Uma gigantesca transferência de fundos




Publicado em: O Gaiense, 29 de Maio de 2010
Sob ataque dos especuladores financeiros nacionais e internacionais, o governo resolveu endurecer as condições de vida dos portugueses através do aumento dos impostos, restrições nos salários e nas prestações sociais, aperto nos serviços públicos essencias, venda de parte do nosso património comum. Com isso vai arrecadar muitos milhões. Para quê? Para pagar aos especuladores que investem na dívida pública do nosso país e que conseguiram, com a ajuda preciosa das agências de rating, aumentar as taxas de juro que Portugal paga pelos empréstimos que vai contraindo.
É importante que cada um saiba que o dinheiro que agora lhe vai faltar ainda mais ao fim do mês vai seguir direitinho para o bolso de gente muito pouco recomendável. Fazer sacrifícios em tempos difíceis, para ajudar um familiar, um amigo em dificuldade ou até a comunidade, é uma atitude que só enobrece quem a toma. Obrigar o povo a fazer sacrifícios para alimentar tubarões sem escrúpulos, multimilionários que se aproveitam das circunstâncias difíceis para acrescentar uns zeros aos montantes estratosféricos das suas contas-correntes, é uma opção que de nobre nada tem.

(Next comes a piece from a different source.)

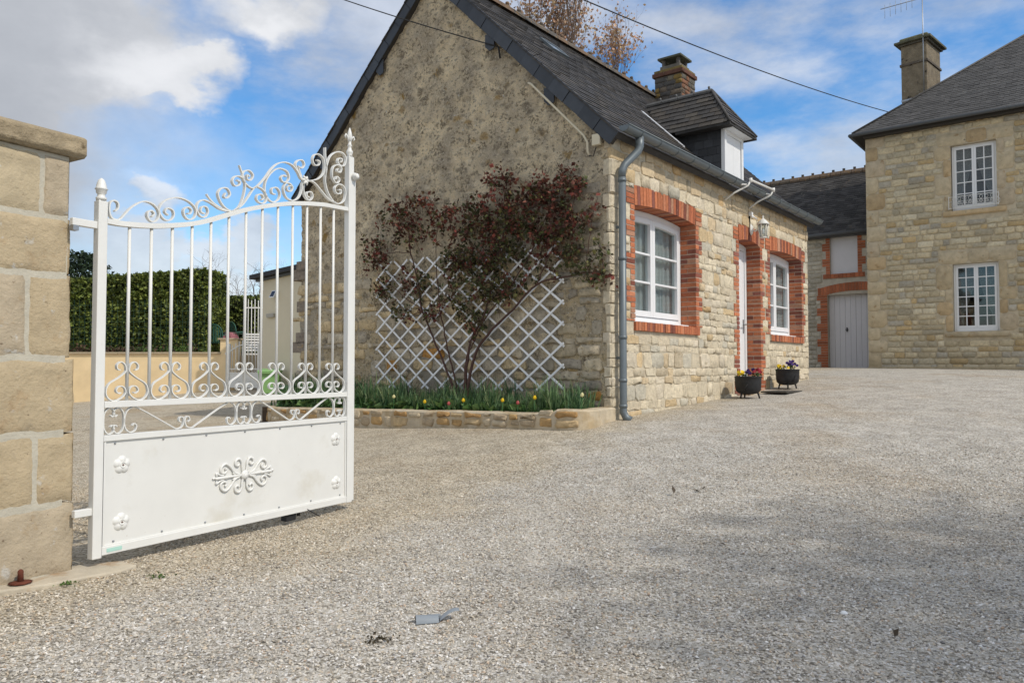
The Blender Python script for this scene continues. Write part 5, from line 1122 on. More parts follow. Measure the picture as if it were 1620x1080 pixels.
def pots():
    def pot(loc, rz, lab):
        t = empty('cauldron_planter', loc, rz, lab, 'planter', 'cast iron planters by the cottage door'); R_ = .185
        q = MB(); q.lathe([(0, .055), (.07, .058), (.135, .075), (.170, .11), (.178, .16), (.182, .24), (R_, .30), (R_+.008, .31), (R_-.004, .315), (R_-.02, .30), (R_-.03, .27), (0, .27)], (0, 0, 0), 28); q.build('pot_body', M_iron, t)
        MB().lathe([(0, .268), (R_-.02, .27), (R_-.02, .282), (0, .295)], (0, 0, 0), 16).build('potting_soil', M_soil, t)
        for k in range(3):
            th = .5+k*2.094; c, s = math.cos(th), math.sin(th); MB().tube([(.125*c, .125*s, .10), (.145*c, .145*s, .05), (.158*c, .158*s, .0)], [.016, .013, .011], 7).build('leg', M_iron, t)
        for s in (-1, 1): MB().tube([(s*.178, -.02, .20), (s*.205, -.02, .195), (s*.212, 0, .16), (s*.205, .02, .13), (s*.176, .02, .12)], .007, 6).build('ring_handle', M_iron, t)
        return t
    p1 = Vector(cw(3.19, -.34)); p1.z = gz(p1.x, p1.y)+.005; p2 = Vector(cw(4.98, -.30)); p2.z = gz(p2.x, p2.y)+.005
    pot(p1, ROT+.2, 'black cast iron cauldron planter left of the cottage door'); pot(p2, ROT+.9, 'black cast iron cauldron planter right of the cottage door, below the far window')
    def pansy(c, m, lab, n, hh=.10):
        t = empty('pansy', c, 0, lab, 'pansy', 'pansies in the cauldron planters'); pts = [Vector((random.gauss(0, .04), random.gauss(0, .04), random.uniform(0, hh*.7))) for _ in range(60)]; V, F, T = leaves(pts, .035, [random.choice([(.05, .09, .03), (.03, .06, .02)]) for _ in pts], .6); from_arrays('pansy_leaves', V, F, T, M_leaf, t)
        q = MB()
        for _ in range(n):
            p = Vector((random.gauss(0, .035), random.gauss(0, .035), hh*random.uniform(.6, 1.1))); f_ = Vector((jit(.8)-.3, -1+jit(.5), .4+jit(.3))).normalized(); a = f_.orthogonal().normalized(); b = f_.cross(a)
            for k in range(5):
                th = k*1.2566; d = a*math.cos(th)+b*math.sin(th); e = a*math.cos(th+1.57)+b*math.sin(th+1.57); q.add([p, p+d*.017+e*.013+f_*.003, p+d*.028, p+d*.017-e*.013+f_*.003], [(0, 1, 2, 3)])
        q.build('blossoms', m, t)
    vx = Vector((AX, AY, 0)); ac = Vector((1, .05, 0)).normalized()
    z = Vector((0, 0, .28))
    pansy(p1-ac*.10+z, M_pansy_y, 'yellow and maroon pansy in the left planter', 9); pansy(p1+ac*.02+z, M_pansy_p, 'dark violet pansy in the middle of the left planter', 9, .12); pansy(p1+ac*.13+z, M_pansy_r, 'deep red pansy at the right of the left planter', 8, .13)
    pansy(p2-ac*.12+z, M_pansy_y, 'yellow pansy in the right planter', 8, .09); pansy(p2+ac*.05+z, M_pansy_p, 'tall dark purple pansy in the right planter', 16, .15)
    c = cw(4.35, -.42); c.z = gz(c.x, c.y)+.004; q = MB().box((-.36, -.2, 0), (.36, .2, .022)); o = q.build('door_mat', mat('dark_mat', (.07, .065, .055), .95, var=.3, vscale=30, bump=.6), bevel=.006); o.location = c; o.rotation_euler = (0, 0, ROT); tag(o, 'thin dark mat on the gravel before the cottage door', 'mat')
pots()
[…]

O Banco Central Europeu tem financiado a 1% bancos privados que depois emprestam esse mesmo dinheiro aos Estados a juros quatro, cinco ou seis vezes superiores. É para pagar esse diferencial absurdo que vai servir o fruto do nosso sacrifício.

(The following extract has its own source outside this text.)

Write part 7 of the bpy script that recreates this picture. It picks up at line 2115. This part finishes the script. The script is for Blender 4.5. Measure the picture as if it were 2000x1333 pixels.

Os portugueses (pessoas individuais e colectivas) que têm as suas poupanças em depósitos a prazo, recebem dos bancos um juro irrisório. Muito menos do que o juro que o Estado português paga quando se vai financiar no mercado. Não será óbvio que esses depositantes prefeririam investir as suas poupanças em títulos emitidos pelo Estado, que lhes poderia pagar um juro superior ao que lhes dá a banca, e ainda assim inferior àquele a que o Estado obtém os seus empréstimos? O Estado pagava menos pelo dinheiro de que necessita, os aforradores nacionais recebiam mais, a dependência externa era reduzida. Todos ganhavam com esta relação directa entre a economia do Estado e as economias dos seus cidadãos.
Todos? Não. O sector financeiro, que paga pouco e cobra muito, esse via desaparecer uma fatia substancial do seu negócio. Talvez por isso uma solução de mero bom-senso custe tanto a ser implementada.